Long story short, the culprit was the magazine screw getting loose. If you want a visual go to numrichs for the parts diagram so the following makes sense.
When the magazine screw gets loose it extends into the action and blocks a part that makes it hard to close the lever/bolt so you have to "squeeze" it closed right at the end of the lever travel.
To see if you have this problem take off your front handguard and observe the front screw on the magazine cylinder. If you can turn the nut on it with a regular flat head screwdriver without risking stripping it is probably not tight enough (correct me if I'm wrong savage owners, this was true in my rifle). What you need to do is take a large flathead screwdriver and file a square notch of the correct size in it (takes 2 min in a vise) so that you can tighten this nut further than possible with a regular screwdriver. You need a gap in the flathead for the screw to fit through while turning the bolt. Once you have done this you can tighten the magazine screw correctly and the lever should work much more nicely for you.

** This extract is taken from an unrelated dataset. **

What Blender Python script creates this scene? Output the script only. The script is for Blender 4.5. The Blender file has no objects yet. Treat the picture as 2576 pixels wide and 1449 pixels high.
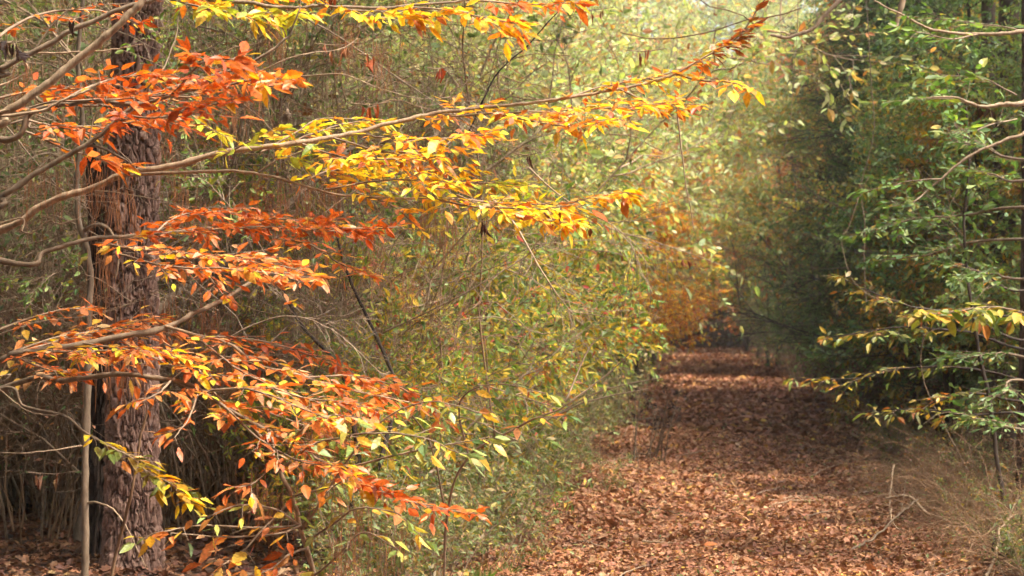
import bpy, math
import numpy as np
from mathutils import Vector

rng = np.random.default_rng(11)
C = bpy.context.scene.collection
F = 5166.0           # focal length in units of a 2576 wide frame
CAMZ, HOR = 1.6, 780.0

def P(px, py, d):
    """point at distance d seen in direction px,py (2576x1449 frame)"""
    return np.array([(px-1288)/F*d, d, CAMZ-(py-HOR)/F*d])

def nrm(v):
    return v/np.maximum(np.linalg.norm(v, axis=-1, keepdims=True), 1e-9)

def path_x(y):
    y = np.asarray(y, float)
    return 0.12+0.0965*y-0.00022*np.maximum(y-45, 0)**2

def gz(x, y):
    x = np.asarray(x, float); y = np.asarray(y, float)
    off = np.abs(x-path_x(y))
    bank = 0.10*np.clip((off-1.6)/2.5, 0, 1)
    return bank+0.02*np.sin(x*1.3+y*0.7)+0.018*np.sin(x*2.9-y*1.9)+0.03*np.sin(y*0.23)

# ---------------------------------------------------------------- materials
def new_mat(name):
    m = bpy.data.materials.new(name); m.use_nodes = True
    nt = m.node_tree; nt.nodes.clear()
    out = nt.nodes.new('ShaderNodeOutputMaterial')
    return m, nt, out

def leaf_mat(name, rough=0.45, spec=0.4, trans=0.4, tint=(1.25, 1.1, 0.6), mottle=0.3, mscale=60, spots=0.25):
    m, nt, out = new_mat(name)
    N = nt.nodes.new; L = nt.links.new
    at = N('ShaderNodeAttribute'); at.attribute_name = 'Col'
    tc = N('ShaderNodeTexCoord')
    no = N('ShaderNodeTexNoise'); no.inputs['Scale'].default_value = mscale; no.inputs['Detail'].default_value = 3
    L(tc.outputs['Object'], no.inputs['Vector'])
    mr = N('ShaderNodeMapRange')
    mr.inputs['From Min'].default_value = 0.3; mr.inputs['From Max'].default_value = 0.7
    mr.inputs['To Min'].default_value = 1-mottle; mr.inputs['To Max'].default_value = 1+mottle
    L(no.outputs['Fac'], mr.inputs['Value'])
    sn = N('ShaderNodeTexNoise'); sn.inputs['Scale'].default_value = mscale*1.7; sn.inputs['Detail'].default_value = 2
    L(tc.outputs['Object'], sn.inputs['Vector'])
    sr = N('ShaderNodeMapRange'); sr.inputs['From Min'].default_value = 0.60; sr.inputs['From Max'].default_value = 0.68
    sr.inputs['To Max'].default_value = spots; L(sn.outputs['Fac'], sr.inputs['Value'])
    bm = N('ShaderNodeMix'); bm.data_type = 'RGBA'; L(sr.outputs['Result'], bm.inputs[0]); L(at.outputs['Color'], bm.inputs[6]); bm.inputs[7].default_value = (0.17, 0.065, 0.025, 1)
    mx = N('ShaderNodeMix'); mx.data_type = 'RGBA'; mx.blend_type = 'MULTIPLY'; mx.inputs[0].default_value = 1
    L(bm.outputs[2], mx.inputs[6]); L(mr.outputs['Result'], mx.inputs[7])
    p = N('ShaderNodeBsdfPrincipled')
    p.inputs['Roughness'].default_value = rough
    p.inputs['Specular IOR Level'].default_value = spec
    L(mx.outputs[2], p.inputs['Base Color'])
    tm = N('ShaderNodeMix'); tm.data_type = 'RGBA'; tm.blend_type = 'MULTIPLY'; tm.inputs[0].default_value = 1
    L(mx.outputs[2], tm.inputs[6]); tm.inputs[7].default_value = (*tint, 1)
    tr = N('ShaderNodeBsdfTranslucent'); L(tm.outputs[2], tr.inputs['Color'])
    ms = N('ShaderNodeMixShader'); ms.inputs[0].default_value = trans
    L(p.outputs[0], ms.inputs[1]); L(tr.outputs[0], ms.inputs[2])
    L(ms.outputs[0], out.inputs['Surface'])
    return m

def wood_mat(name, c1, c2, scale=14, rough=0.85, stretch=(1, 1, 0.3), bump=0.4, use_attr=False, c3=None):
    m, nt, out = new_mat(name)
    N = nt.nodes.new; L = nt.links.new
    tc = N('ShaderNodeTexCoord'); mp = N('ShaderNodeMapping'); mp.inputs['Scale'].default_value = stretch
    L(tc.outputs['Object'], mp.inputs['Vector'])
    no = N('ShaderNodeTexNoise'); no.inputs['Scale'].default_value = scale; no.inputs['Detail'].default_value = 6
    no.inputs['Roughness'].default_value = 0.7
    L(mp.outputs[0], no.inputs['Vector'])
    cr = N('ShaderNodeValToRGB')
    cr.color_ramp.elements[0].position = 0.32; cr.color_ramp.elements[0].color = (*c1, 1)
    cr.color_ramp.elements[1].position = 0.66; cr.color_ramp.elements[1].color = (*c2, 1)
    if c3:
        e = cr.color_ramp.elements.new(0.74); e.color = (*c3, 1)
    L(no.outputs['Fac'], cr.inputs[0])
    p = N('ShaderNodeBsdfPrincipled'); p.inputs['Roughness'].default_value = rough
    p.inputs['Specular IOR Level'].default_value = 0.25
    if use_attr:
        at = N('ShaderNodeAttribute'); at.attribute_name = 'Col'
        mx = N('ShaderNodeMix'); mx.data_type = 'RGBA'; mx.blend_type = 'MULTIPLY'; mx.inputs[0].default_value = 1
        L(cr.outputs[0], mx.inputs[6]); L(at.outputs['Color'], mx.inputs[7]); L(mx.outputs[2], p.inputs['Base Color'])
    else:
        L(cr.outputs[0], p.inputs['Base Color'])
    bp = N('ShaderNodeBump'); bp.inputs['Strength'].default_value = bump; bp.inputs['Distance'].default_value = 0.01
    L(no.outputs['Fac'], bp.inputs['Height']); L(bp.outputs[0], p.inputs['Normal'])
    L(p.outputs[0], out.inputs['Surface'])
    return m

def soil_mat(name, cols, scale):
    m, nt, out = new_mat(name)
    N = nt.nodes.new; L = nt.links.new
    tc = N('ShaderNodeTexCoord')
    vo = N('ShaderNodeTexVoronoi'); vo.inputs['Scale'].default_value = scale
    L(tc.outputs['Object'], vo.inputs['Vector'])
    no = N('ShaderNodeTexNoise'); no.inputs['Scale'].default_value = 3.0; no.inputs['Detail'].default_value = 8
    L(tc.outputs['Object'], no.inputs['Vector'])
    sp = N('ShaderNodeSeparateColor'); L(vo.outputs['Color'], sp.inputs[0])
    ad = N('ShaderNodeMath'); ad.operation = 'MULTIPLY_ADD'; ad.inputs[1].default_value = 0.7; ad.inputs[2].default_value = -0.1
    L(sp.outputs[0], ad.inputs[0])
    a2 = N('ShaderNodeMath'); a2.operation = 'MULTIPLY_ADD'; a2.inputs[1].default_value = 0.45
    L(no.outputs['Fac'], a2.inputs[0]); L(ad.outputs[0], a2.inputs[2])
    cr = N('ShaderNodeValToRGB')
    for i, (t, c) in enumerate(cols):
        if i < 2:
            e = cr.color_ramp.elements[i]; e.position = t
        else:
            e = cr.color_ramp.elements.new(t)
        e.color = (*c, 1)
    L(a2.outputs[0], cr.inputs[0])
    p = N('ShaderNodeBsdfPrincipled'); p.inputs['Roughness'].default_value = 0.9
    L(cr.outputs[0], p.inputs['Base Color'])
    bp = N('ShaderNodeBump'); bp.inputs['Strength'].default_value = 0.8; bp.inputs['Distance'].default_value = 0.02
    L(vo.outputs['Distance'], bp.inputs['Height']); L(bp.outputs[0], p.inputs['Normal'])
    L(p.outputs[0], out.inputs['Surface'])
    return m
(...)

I tried 3 or 4 times doing this without the modified screwdriver and it just didn't work, I was blaming all sorts of other areas of the action when I just needed to tighten this a turn or two beyond what you get with a regular flathead, so please try this before doing more complicated things.
While you're at it you can adjust magazine tension if needed but read up on that elsewhere as it is beyond my knowledge level. I did it by trial and error but there is a pin and springs so read about it from someone more knowledgeable than me so you do it right.